The resolution approved by the Council, a compromise between competing texts proposed by the African Group and the European Union, expresses profound concern over the grave human rights violations in Darfur and establishes a group made up of seven U.N. experts charged with working to ensure follow-up and implementation of 115 U.N. recommendations already adopted.

Some two and a half million people have been displaced and between 200,000 and 400,000 people killed – mostly members of three African ethnic groups – in Darfur since February 2003.

Most of the violence over that time has been perpetrated by government forces or government-backed Arab militias called Janjaweed against African groups, although over the past year a rebel coalition has become more aggressive, particularly in northern Darfur.

The crisis in Darfur occupied a large part of the last three weeks of debates in the Council, at times in a negative climate of polarisation, in the words of Mexican delegate Luis Alfonso de Alba, the president of the Council.

In a special session held in December, the Council decided to send to Sudan a mission led by U.S. anti-landmine campaigner and Nobel Peace laureate Jody Williams to assess the human rights situation.
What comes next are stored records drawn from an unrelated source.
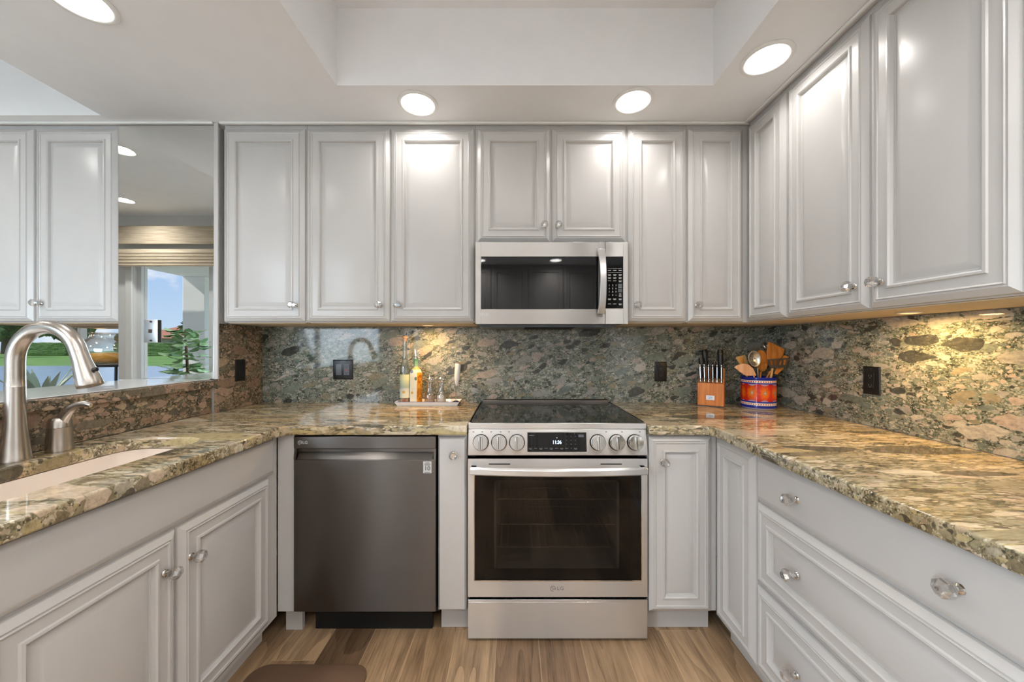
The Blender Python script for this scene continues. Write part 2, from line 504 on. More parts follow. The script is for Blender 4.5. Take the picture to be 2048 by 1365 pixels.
for i, ((a, b, z0, z1), mull) in enumerate(zip(wins, ([-5.70], [-3.41, -2.58]))):
    root = bpy.data.objects.new('window_%d' % (i + 1), None); C.objects.link(root); struct(root)
    f = MB()
    fw = 0.045
    for x in [a + fw / 2, b - fw / 2] + mull: f.box(x - fw / 2, x + fw / 2, YW - .11, YW - .04, z0 + .0005, z1 - .0005)
    f.box(a + .0005, b - .0005, YW - .11, YW - .04, z0 + .0005, z0 + fw); f.box(a + .0005, b - .0005, YW - .11, YW - .04, z1 - fw, z1 - .0005)
    f.build('window_frame', WFR, root)
    MB().box(a + fw, b - fw, YW - .078, YW - .072, z0 + fw, z1 - fw).build('window_pane', WGL, root)
    s = MB()
    s.box(a - .07, a, YW + .0005, YW + .022, z0, z1 + .07); s.box(b, b + .07, YW + .0005, YW + .022, z0, z1 + .07); s.box(a, b, YW + .0005, YW + .022, z1, z1 + .07)
    s.box(a - .07, b + .07, YW + .0005, YW + .06, z0 - .03, z0)
    s.build('window_casing', TRIMP, root, bevel=.004)

root = bpy.data.objects.new('window_3', None); C.objects.link(root); struct(root)  # unseen passage window, added so side fill light can come in
f = MB()
for y in (-3.927, -3.4, -2.873): f.box(XL - .1, XL - .04, y - .022, y + .022, .0805, 2.1495)
f.box(XL - .1, XL - .04, -3.9495, -2.8505, .0805, .125); f.box(XL - .1, XL - .04, -3.9495, -2.8505, 2.105, 2.1495)
f.build('window_frame', WFR, root)

# ceiling: lowered kitchen ceiling with a tray, dining tray, all closed above
TX0, TX1, TY0, TY1 = -.758, .857, -.60, -2.9
c = MB()
c.box(XD, XR, YB, -.0, ZC, ZC + .12)                          # upper slab
c.box(TX1, XR, YB, 0, ZS, ZC)                                  # right of the tray
c.box(-2.0, TX0, YB, 0, ZS, ZC)                                # left of the tray, over the bar
c.box(TX0, TX1, TY0, 0, ZS, ZC); c.box(TX0, TX1, YB, TY1, ZS, ZC)
c.box(XD, -2.0, -.40, 0, ZS, ZC)                               # over the buffet cabinets
for v in c.v: v.y = min(v.y, -.0005); v.x = min(max(v.x, XD + .0005), XR - .0005)
struct(c.build('ceiling', CEILP))
struct(MB().box(XD - .3, XR + .3, YB - .3, .3, 2.865, 2.95).build('roof_slab', CEILP))
# caulk / crown bead along cabinet tops
struct(MB().box(-1.465, 1.17, -.356, -.3425, ZS - .012, ZS - .001).build('trim_1', TRIMP, bevel=.003))
struct(MB().box(1.148, 1.1605, -2.1, -.357, ZS - .012, ZS - .001).build('trim_2', TRIMP, bevel=.003))
struct(MB().box(-3.6, -1.50, -.356, -.3425, ZS - .012, ZS - .001).build('trim_3', TRIMP, bevel=.003))
struct(MB().box(-1.4995, -1.478, -.3445, -.3345, 1.082, ZS - .002).build('trim_4', PAINT, bevel=.002))

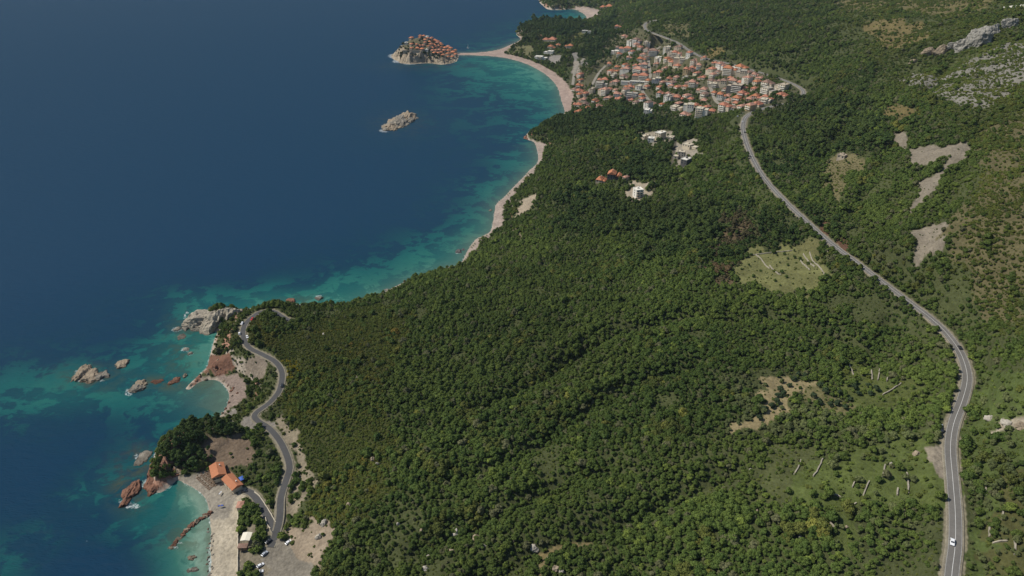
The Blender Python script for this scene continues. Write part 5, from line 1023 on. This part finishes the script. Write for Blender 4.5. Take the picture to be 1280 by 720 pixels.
forest('scrub', 'low yellowish scrub on the left slope and the mountainside', rest & (kind == 3), 3)

# ------------------------------------------------------------------ light, sky, air
SUN_EL, SUN_AZ = R(50), R(-82)                                         # azimuth clockwise from +Y
sd = Vector((math.sin(SUN_AZ) * math.cos(SUN_EL), math.cos(SUN_AZ) * math.cos(SUN_EL), math.sin(SUN_EL)))
sl = bpy.data.lights.new('sun', 'SUN'); sl.energy = 4.5; sl.angle = R(.53); sl.color = (1, .95, .87)
so = bpy.data.objects.new('sun', sl); COL.objects.link(so); so.rotation_euler = sd.to_track_quat('Z', 'Y').to_euler(); so.location = (0, 0, 800)
wd_ = bpy.data.worlds.new('World'); sc.world = wd_; wd_.use_nodes = True; nt = wd_.node_tree; bg = nt.nodes['Background']
sk = nt.nodes.new('ShaderNodeTexSky'); sk.sky_type = 'NISHITA'; sk.sun_disc = False; sk.sun_elevation = SUN_EL; sk.sun_rotation = SUN_AZ; sk.air_density = 1; sk.dust_density = .4; sk.ozone_density = 1
nt.links.new(sk.outputs[0], bg.inputs[0]); bg.inputs[1].default_value = .095
HAZE = True
if HAZE:
    hz = mesh_obj('haze', *box(-5200, -300, -9, 5200, 7200, 560), None); hm = bpy.data.materials.new('haze'); hm.use_nodes = True; n = hm.node_tree
    n.nodes.remove(n.nodes['Principled BSDF']); v = n.nodes.new('ShaderNodeVolumePrincipled'); v.inputs['Color'].default_value = (.66, .82, 1.0, 1); v.inputs['Density'].default_value = .000019; v.inputs['Anisotropy'].default_value = 0
    n.links.new(v.outputs[0], n.nodes['Material Output'].inputs['Volume']); hz.data.materials.append(hm); tag(hz, kind='stuff')
sc.render.engine = 'CYCLES'
vs = sc.view_settings; vs.view_transform = 'Standard'; vs.look = 'None'; vs.exposure = 0; vs.gamma = 1; vs.use_curve_mapping = False
cy = sc.cycles; cy.max_bounces = 4; cy.diffuse_bounces = 2; cy.glossy_bounces = 2; cy.transmission_bounces = 2; cy.volume_bounces = 0; cy.transparent_max_bounces = 4; cy.use_denoising = True
cy.caustics_reflective = False; cy.caustics_refractive = False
But the government of the northeast African country refused the five-member team entry.

The government’s refusal represented a second frustration for the Council. A six-member team created in November 2006, headed by South African archbishop and Nobel Peace Prize-winner Desmond Tutu, was to visit the Gaza Strip to investigate the deaths of 19 Palestinian civilians killed by Israeli artillery shells in a residential area of the town of Beit Hanun. But Israel failed to provide timely approval, thus effectively blocking the mission.

With the decision on Darfur, the Council partially shored up its image, commented a Latin American diplomat who preferred not to be identified. The case of Darfur will not be resolved in the Human Rights Council; it is a matter for the U.N. Security Council, he argued.

Nevertheless, the debate helped ease the polarisation that marked the start of the session. It also enabled the African Group to show greater flexibility. Several countries, especially Zambia, but also Senegal, Nigeria, Gabon and Ghana, argued in favour of a compromise agreement, which was eventually reached.

The Latin American source said the strong front defending the Sudanese government, made up of delegates of the Organisation of the Islamic Conference and the Arab Group, had thus been divided.

Amnesty International activist Peter Splinter said the decision showed that “African delegations.are not willing to tolerate turning a blind eye to the violations being perpetrated against the Darfur people in the cause of maintaining ‘African solidarity’.”

In the rest of the decisions approved by the Council, the votes reflected the same gap between developing and industrialised nations that characterised the Commission on Human Rights and that was one of the phenomena that undermined the credibility of the Commission.

The Council adopted resolutions against discrimination based on religion or religious beliefs; the right to development; the effects of globalisation on human rights; and the strengthening of the Office of the High Commissioner for Human Rights, Louise Arbour.

The bloc of Asian, Africa, Latin American and Caribbean countries split only when it voted on a global prohibition on the public defamation of religion. In this case, nine countries (Argentina, Brazil, Ecuador, Ghana, India, Nigeria, Peru, Uruguay and Zambia) abstained.

Argentine Ambassador Alberto Dumont said that his country would have liked the resolution to maintain a balance between the protection of religion and freedom of expression.

The president of the Council announced that the discussions on the institutional structure of the Council would continue in working groups in April. Some delegates predicted that a draft would be ready in early May for a final debate by the 47 members.

In the meantime, there is a virtual moratorium for countries that violate human rights, said the Latin American diplomat.

“In its nine months of existence, the Council has condemned only one country in the entire world for human rights violations: Israel. At this session, the Council passed yet another – its ninth – resolution against the Jewish state,” protested Hillel Neuer, executive director of the non-governmental U.N. Watch.